Un quatrième type de mondes étranges abrite des sociétés différentes, non humaines ou humanoïdes : ainsi dans plusieurs nouvelles de cette anthologie comme "les Altruistes" d'Idris Seabright ou "Votre amour haploïde" de James Tiptree Jr. Toute l'habileté des auteurs consiste alors à combiner en un tout cohérent un cadre différent et un mode de vie, voire de pensée, inédit.

Les mondes étranges du cinquième type sont enfin des mondes humains où d'autres solutions que les nôtres ont été apportées au problème de la vie collective. Ainsi l'utopie d'"un Billet pour Tranaï" de Robert Sheckley nous ramène-t-elle par un détour ironique au plus vieux rêve de découverte, celui de la société idéale.

En fait, la typologie des mondes étranges est si variée qu'elle recoupe bien d'autres recueils de cette anthologie. Ainsi, du côté des étrangers, les Histoires d'extraterrestres et d'Envahisseurs ; de celui des singularités physiques, les Histoires de la quatrième dimension ; et bien entendu les Histoires de cosmonautes et celles de Voyages dans l'espace.
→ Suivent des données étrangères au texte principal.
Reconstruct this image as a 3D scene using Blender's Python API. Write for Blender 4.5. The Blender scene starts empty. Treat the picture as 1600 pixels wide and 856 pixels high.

À coup sûr, tous ces mondes étranges sont autant de miroirs proposés au lecteur. On y trouvera assez peu de science, sauf comme il se doit sous les plumes de Clarke et d'Asimov. Mais on y rencontrera au plus haut degré cette dimension de rêve et de dépaysement que dans la littérature contemporaine la Science-Fiction est presque seule à dispenser. Elle nous oblige à ne plus considérer les étoiles comme des lumières lointaines, ponctuelles et inaccessibles, mais comme les feux séduisants de ports stellaires où nous finirons bien par accoster.